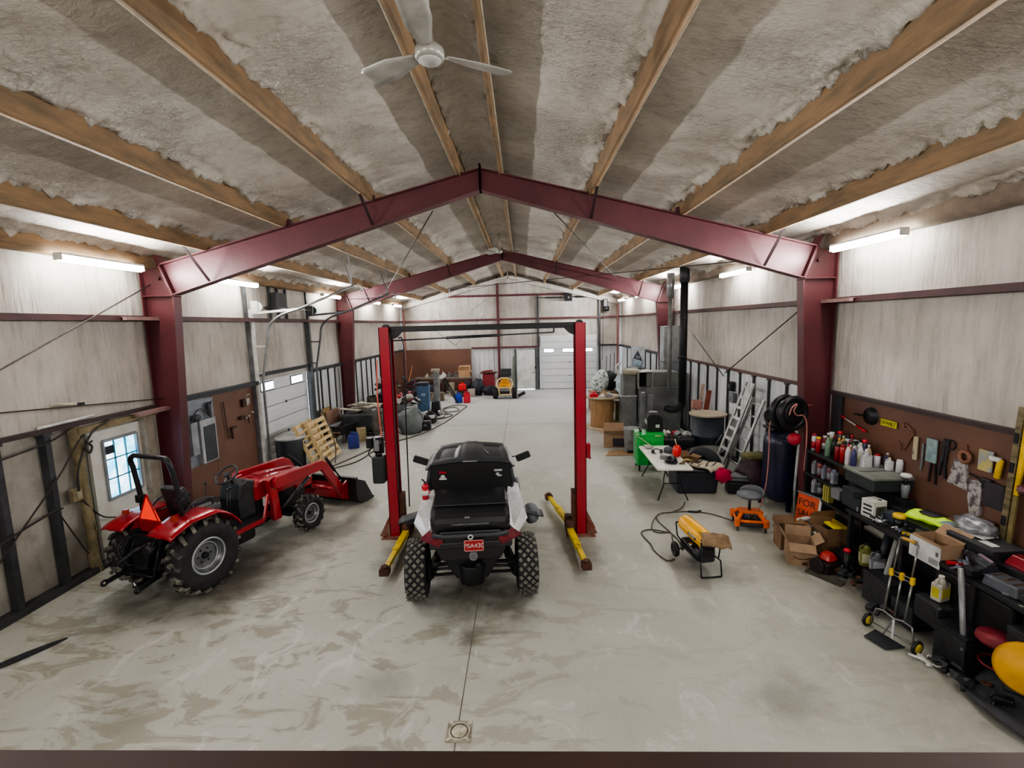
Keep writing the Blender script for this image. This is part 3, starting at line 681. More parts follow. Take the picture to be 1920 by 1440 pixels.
# loader
ARM = [(1.50, 1.16), (1.55, 1.25), (2.72, 1.22), (2.86, 1.14), (3.34, .42), (3.36, .28), (3.24, .26), (3.18, .36), (2.70, 1.03), (1.58, 1.02), (1.50, 1.06)]
for s in (-1, 1):
    mb = MB(); mb.prism(ARM, .075, c=(0, s * .48, 0)); mb.build('loader_arm', TR, tr, bevel=.01)
    mb = MB(); mb.prism([(1.44, 1.2), (1.60, 1.22), (1.66, .80), (1.70, .42), (1.52, .42), (1.50, .8)], .08, c=(0, s * .38, 0)); mb.build('loader_tower', TR, tr, bevel=.01)
    mb = MB(); mb.cyl((1.66, s * .48, .62), (2.35, s * .48, .98), .036); mb.build('lift_cylinder', BLACK, tr)
    mb = MB(); mb.cyl((2.35, s * .48, .98), (2.55, s * .48, 1.08), .02); mb.build('cylinder_rod', CHROME, tr)
    mb = MB(); mb.cyl((2.86, s * .48, 1.24), (3.18, s * .42, .86), .032); mb.cyl((3.18, s * .42, .86), (3.42, s * .40, .58), .018)
    mb.bar((3.2, s * .43, .44), (3.42, s * .40, .60), .03, .05); mb.build('tilt_cylinder', BLACK, tr)
mb = MB(); mb.cyl((3.15, -.48, .47), (3.15, .48, .47), .045); mb.build('loader_crossbar', TR, tr); MB().bar((1.6, -.38, .5), (1.6, .38, .5), .06, .12).build('tower_crossbar', TR, tr)
# bucket: back, curved floor, side cheeks
mb = MB(); prof = [(3.42, .62), (3.40, .30), (3.44, .12), (3.56, .03), (3.75, .0), (4.02, .01)]
prof2 = []
for i in range(len(prof) - 1): prof2 += [prof[i]]
prof2.append(prof[-1])
inner = [(x + .025, z + .025) for x, z in reversed(prof2)]
mb.prism(prof2 + inner, 1.52)
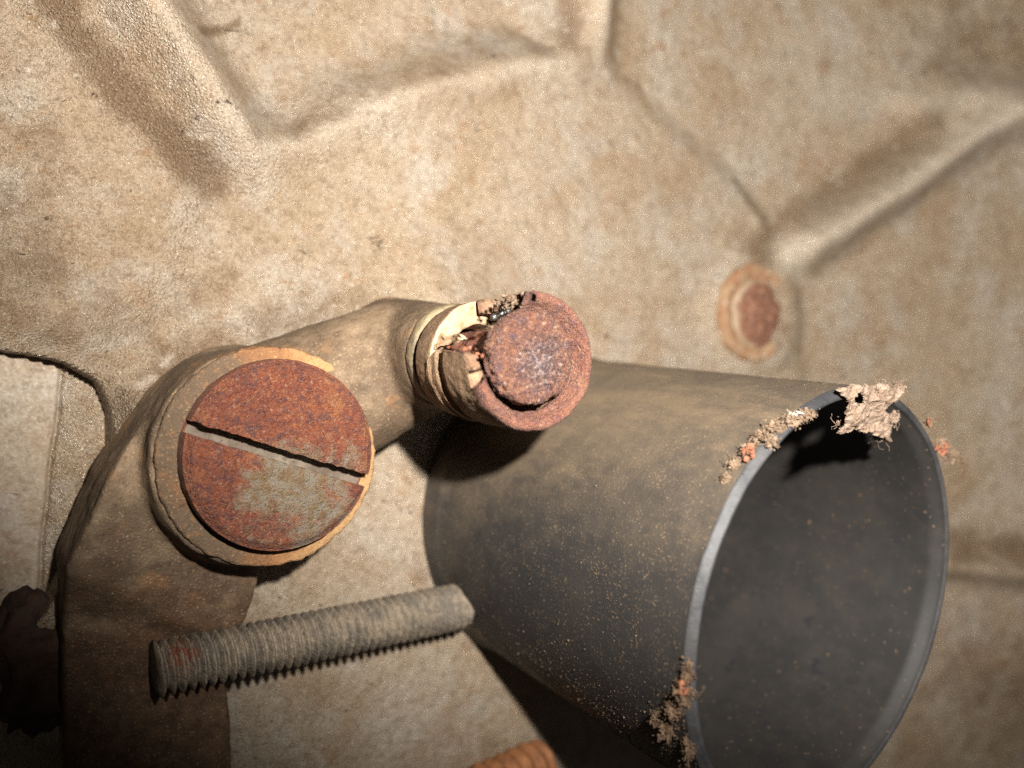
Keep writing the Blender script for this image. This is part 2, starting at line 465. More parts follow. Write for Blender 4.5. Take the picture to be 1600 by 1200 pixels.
for pts_, w_, a_ in (([(1225, 402), (1400, 290), (1500, 222), (1570, 180), (1640, 172)], .38, 1.0), ([(1450, 165), (1500, 150), (1600, 150)], .3, .8), ([(200, -20), (300, 125), (375, 236), (420, 290)], .25, .7),
                     ([(205, 600), (232, 585)], .05, 1.), ([(248, 566), (262, 552)], .05, 1.), ([(925, -60), (922, 30), (930, 110)], .22, .9), ([(400, 243), (470, 232), (560, 185), (700, 132), (880, 100)], .2, .5)):
    LIT_FLECK = np.maximum(LIT_FLECK, a_ * np.exp(-(pdist(Pw, poly(pts_))[0] / w_) ** 2))
V = np.concatenate([P2, Z[:, None]], 1)
nr, nc = GX.shape
Zg = Z.reshape(nr, nc)
gy, gx = np.gradient(Zg, ys, xs)
NR = np.stack([-gx.ravel(), -gy.ravel(), np.ones(nr * nc)], -1); NR /= np.linalg.norm(NR, axis=1)[:, None]
F = grid_faces(nr, nc)


def sub(mask, name, mat, parent=None):
    f = F[mask]; u, inv = np.unique(f, return_inverse=True)
    o = mk(name, V[u], inv.reshape(-1, 4), mat, parent, True, None, NR[u])
    o.data.attributes.new('lit_fleck', 'FLOAT', 'POINT').data.foreach_set('value', LIT_FLECK[u].astype(np.float32))
    o.data.attributes.new('stain_shade', 'FLOAT', 'POINT').data.foreach_set('value', STAIN_SHADE[u].astype(np.float32)); return o


def fm(a, thr): return a[F].mean(1) > thr


m1, m2, m3, m4 = fm(rib1, .2), fm(rib2, .12), fm(rib3, .16), fm(rib4, .12)
casing = sub(~(m1 | m2 | m3 | m4), 'casing', M_CAST)
tag(casing, 'stained tan sand-cast aluminium casing behind everything', kind='structure')
for mm in (m1, m2, m3 & ~m2, m4 & ~m3 & ~m2 & ~m1):
    sub(mm, 'rib', M_CAST, casing)

# side panel seen through the opening
offs = np.concatenate([np.linspace(-520, -12, 50), np.linspace(-10, 10, 21), np.linspace(12, 150, 60)]); pys = np.linspace(440, 1300, 110)
pv = []; po_ = []
for b in pys:
    sx = np.interp(b, [380, 590, 790, 960, 1300], [106, 97, 72, 58, 50]) + 1.5 * math.sin(b * .05)
    for o_ in offs: pv.append(pix(sx + o_, b, -.50)); po_.append(o_)
pv = np.array(pv); po_ = np.array(po_) / 118.
pv[:, 2] = -.50 + np.where(po_ > 0, .10 * np.minimum(po_, .9), 0) - .06 * np.exp(-(po_ / .035) ** 2) + .014 * fbm(pv, 2, 3)
f = grid_faces(len(pys), len(offs)); rs = po_[f].mean(1) > 0
panel = thing('side_panel', pix(20, 750, -.50), 'pale smooth aluminium panel in the opening at the left edge', 'panel')
for nm, mask in (('plate', ~rs), ('edge_strip', rs)):
    u, inv = np.unique(f[mask], return_inverse=True)
    mk(nm, pv[u], inv.reshape(-1, 4)[:, ::-1], M_PANEL if nm == 'plate' else M_STRIP, panel)

# ------------------------------------------------------------------ solids by revolution
def lathe(prof, seg, c, axis=(0, 0, 1), closed=False, th0=0., th1=None, jit=None):
    """prof: list of (radius, height); returns verts, faces around the axis through c"""
    a = Vector(axis).normalized(); u = Vector((0, 1, 0)).cross(a).normalized(); v = a.cross(u)
    u, v, a = map(np.array, (u, v, a)); full = th1 is None
    th = np.linspace(0, 2 * math.pi, seg, endpoint=False) if full else np.linspace(th0, th1, seg)
    pr = np.array(prof); vs = []
    for r, z in pr:
        vs.append(np.array(c) + r * (np.cos(th)[:, None] * u + np.sin(th)[:, None] * v) + z * a)
    vs = np.concatenate(vs); fs = grid_faces(len(pr), seg, full)
    if closed:
        b = (len(pr) - 1) * seg; j = np.arange(seg if full else seg - 1)
        fs = np.concatenate([fs, np.stack([b + j, b + (j + 1) % seg, (j + 1) % seg, j], -1)])
    return vs, fs


def dense(prof, step):
    out = []
    for (r0, z0), (r1, z1) in zip(prof[:-1], prof[1:]):
        n = max(1, int(math.hypot(r1 - r0, z1 - z0) / step))
        out += [(r0 + (r1 - r0) * k / n, z0 + (z1 - z0) * k / n) for k in range(n)]
    return out + [prof[-1]]


def roughen(vs, amp, sc, octv=4, rough=.6, centre=None, flat=False):
    n = np.stack([fbm(vs, sc, octv, rough), fbm(vs, sc, octv, rough, 31), fbm(vs, sc, octv, rough, 77)], -1)
    return vs + amp * n


# core plug in the right-hand casting
pc = spot(1187, 490, .22); pz = float(swell(pc[0]))
cp = thing('core_plug', (pc[0], pc[1], pz - .1), 'round rust-stained plug set in the casing below the curved rib', 'plug')
vs, fs = lathe(dense([(1.0, -.2), (.99, .10), (.93, .19), (.84, .20), (.78, .17), (.68, .15)], .04), 96, (pc[0], pc[1], pz))
k = Mat('peeling_plug_rim'); a_ = k.noise(3, 5, .6); b_ = k.noise(9, 5, .6, off=(2, 2, 2))
col_ = k.mix(k.rng(a_, .38, .62), (.26, .165, .09), (.215, .105, .05)); col_ = k.mix(k.rng(b_, .58, .66), col_, (.46, .39, .30))
M_RIM = k.done(col_, .7, k.bump(b_, .8, .06))
mk('rim', roughen(vs, .06, 2.5), fs, M_RIM, cp)
vs, fs = lathe(dense([(.74, .06), (.68, .16), (.5, .24), (.28, .29), (.001, .30)], .04), 80, (pc[0], pc[1], pz))
k = Mat('peeling_rust_disc'); a_ = k.noise(3.5, 5, .65); b_ = k.noise(10, 4, .65, off=(3, 1, 1))
w_ = k.math('ADD', k.near((pc[0] + .05, pc[1], pz + .25), .42, .86), k.math('MULTIPLY', k.math('SUBTRACT', a_, .5), 1.5))
col_ = k.mix(k.rng(w_, .25, .75), (.285, .205, .13), k.mix(k.rng(b_, .4, .62), (.115, .05, .03), (.20, .085, .042)))
col_ = k.mix(k.rng(b_, .60, .68, 0, .7), col_, (.42, .34, .25))
mk('disc', roughen(vs, .06, 3), fs, k.done(col_, .75, k.bump(b_, .8, .06)), cp)

# ------------------------------------------------------------------ bracket with boss and arm (one casting)
def prim_prism(bm, top, bot):
    a = [bm.verts.new(p) for p in top]; b = [bm.verts.new(p) for p in bot]; n = len(a)
    bm.faces.new(a); bm.faces.new(b[::-1])
    for i in range(n): bm.faces.new((a[i], b[i], b[(i + 1) % n], a[(i + 1) % n]))


def prim_tube(bm, p0, p1, r0, r1, seg=40):
    p0, p1 = np.array(p0, float), np.array(p1, float); ax = p1 - p0; Ln = np.linalg.norm(ax)
    v, fc = lathe([(r0, 0), (r1, Ln)], seg, p0, ax)
    vv = [bm.verts.new(q) for q in v]
    for q in fc: bm.faces.new([vv[i] for i in q])
    bm.faces.new(vv[:seg][::-1]); bm.faces.new(vv[seg:])


SC = pix(445, 713, 2.2)          # screw head centre
SCX, SCY = SC[0], SC[1]
NB = np.array([5.53, -.10])      # bleed nipple axis


def remeshed(name, builders, voxel, smooth, mat, parent, amp, sc, cast=None):
    bm = bmesh.new()
    for b in builders: b(bm)
    bmesh.ops.recalc_face_normals(bm, faces=bm.faces)
    me = bpy.data.meshes.new('tmp'); bm.to_mesh(me); bm.free()
    o = bpy.data.objects.new('tmp', me); S.collection.objects.link(o)
    m = o.modifiers.new('r', 'REMESH'); m.mode = 'VOXEL'; m.voxel_size = voxel
    m = o.modifiers.new('s', 'SMOOTH'); m.iterations = smooth; m.factor = .5
    ev = o.evaluated_get(bpy.context.evaluated_depsgraph_get()); me2 = ev.to_mesh()
    co = np.empty(len(me2.vertices) * 3, np.float32); me2.vertices.foreach_get('co', co); co = co.reshape(-1, 3).astype(float)
    fs = [tuple(p.vertices) for p in me2.polygons]
    bpy.data.objects.remove(o)
    return mk(name, roughen(co, amp, sc), fs, mat, parent)


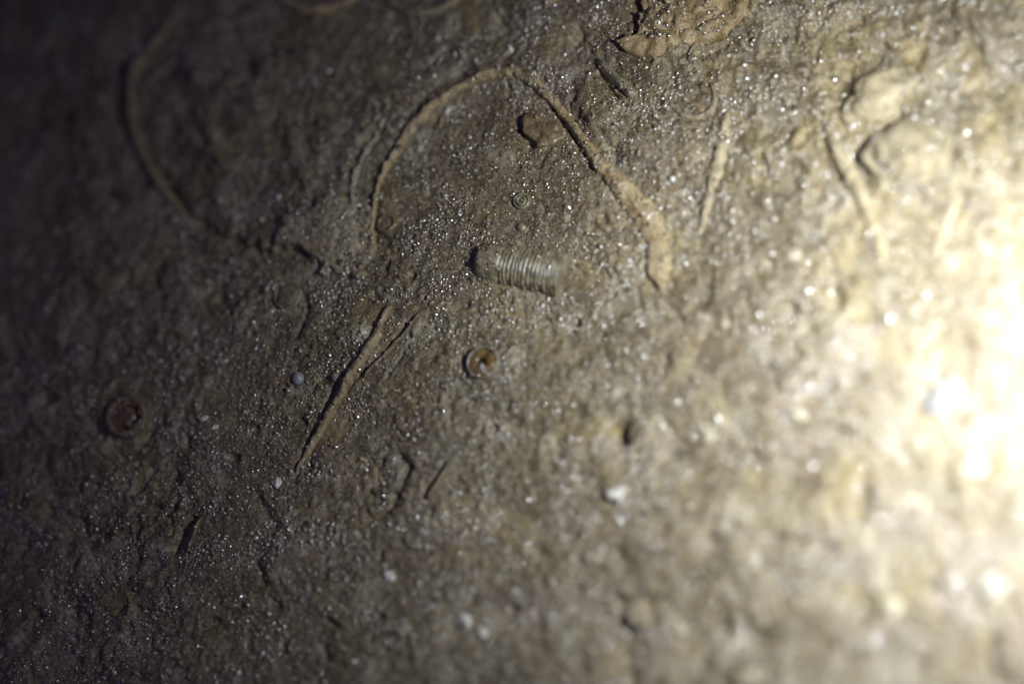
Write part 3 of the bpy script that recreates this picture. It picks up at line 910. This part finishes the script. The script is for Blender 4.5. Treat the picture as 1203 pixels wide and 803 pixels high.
def chips(name, label, mats, n, seed, size, tilt_s, clump, lo, height=.5, hug=.0):
    rr, X, Y, Z, N = scatter(n, seed, clump, lo)
    n = len(X)
    size = size(rr, n)
    th = rr.uniform(0, 2 * math.pi, n); tilt = np.abs(rr.normal(0, tilt_s, n))
    nrm = np.stack([np.sin(tilt) * np.cos(th), np.sin(tilt) * np.sin(th), np.cos(tilt)], -1) + hug * N
    nrm /= np.linalg.norm(nrm, axis=1)[:, None]
    ref = rr.normal(size=(n, 3)); u = np.cross(nrm, ref); u /= np.linalg.norm(u, axis=1)[:, None]; v = np.cross(nrm, u)
    c = np.stack([X, Y, Z], -1) + nrm * (size * .12)[:, None]
    V = np.zeros((n, 9, 3))
    for j in range(4):
        a = 2 * math.pi * (j + .3 * (j % 2)) / 4
        d = (u * math.cos(a) + v * math.sin(a)) * (size * rr.uniform(.6, 1.25, n))[:, None]
        V[:, j] = c + d * .70 + nrm * (size * height * rr.uniform(.8, 1.15, n))[:, None]
        V[:, 4 + j] = c + d * 1.2 - nrm * (size * .6)[:, None]
    V[:, 8] = c + nrm * (size * height * 1.06)[:, None]
    V = V.reshape(-1, 3)
    f = []
    for j in range(4):
        f.append((j, (j + 1) % 4, 8)); f.append((4 + j, 4 + (j + 1) % 4, (j + 1) % 4)); f.append((4 + j, (j + 1) % 4, j))
    F = (np.array(f)[None] + (np.arange(n) * 9)[:, None, None]).reshape(-1, 3)
    mm = bpy.data.meshes.new(name)
    mm.vertices.add(len(V)); mm.vertices.foreach_set('co', V.astype(np.float32).ravel())
    mm.loops.add(F.size); mm.loops.foreach_set('vertex_index', F.ravel().astype(np.int32))
    mm.polygons.add(len(F)); mm.polygons.foreach_set('loop_start', (np.arange(len(F)) * 3).astype(np.int32))
    for m_ in mats: mm.materials.append(m_)
    mm.polygons.foreach_set('material_index', np.repeat(rr.randint(0, len(mats), n), 12).astype(np.int32))
    mm.update(calc_edges=True)
    o = bpy.data.objects.new(name, mm)
    o['kind'] = 'stuff'; o['label'] = label
    return o


def plain(name, c1, c2, rough, ior=1.5, coat=0.0):
    mt, nt, bs, co = base_mat(name)
    nt.links.new(mix(nt, ramp(nt, noise(nt, co, 20, 2), .35, .65), c1, c2), bs.inputs['Base Color'])
    bs.inputs['Roughness'].default_value = rough; bs.inputs['IOR'].default_value = ior
    bs.inputs['Coat Weight'].default_value = coat; bs.inputs['Coat Roughness'].default_value = .2
    return mt


grit = chips('rock_grit', 'fine tan, brown and dark grit bedded in the wet rock',
             [plain('grit_tan', (.17, .135, .08), (.28, .23, .145), .6, coat=.6), plain('grit_brown', (.09, .065, .035), (.15, .105, .055), .6, coat=.6),
              plain('grit_dark', (.03, .025, .02), (.07, .055, .04), .5, coat=.8), plain('grit_pale', (.30, .27, .19), (.46, .43, .34), .6, coat=.4),
              plain('grit_umber', (.08, .063, .04), (.14, .112, .07), .6, coat=.6)],
             48000, 5, lambda r, n: .007 + .018 * r.rand(n) ** 3, .5, .8, .25, .45, hug=1.0)
spark = chips('sparkling_grains', 'tiny wet crystal grains glittering all over the rock',
              [plain('wet_crystal', (.090, .066, .032), (.175, .130, .062), .25, 2.3), plain('smooth_crystal', (.080, .058, .028), (.155, .115, .055), .17, 2.4),
               plain('dull_crystal', (.100, .072, .034), (.185, .138, .066), .30, 1.9)],
              62000, 3, lambda r, n: .009 + .020 * r.rand(n) ** 2.2 + .028 * r.rand(n) ** 14, .62, .6, .06, .42, hug=.0)
col.objects.link(grit); col.objects.link(spark)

▶ [WRITTEN PROBLEM]
List the lines of the entries that include "follow".

▶ [WRITTEN ANSWER]
Keep writing the Blender script for this image. This is part 3, starting at line 681. More parts follow. Take the picture to be 1920 by 1440 pixels.
Keep writing the Blender script for this image. This is part 2, starting at line 465. More parts follow. Write for Blender 4.5. Take the picture to be 1600 by 1200 pixels.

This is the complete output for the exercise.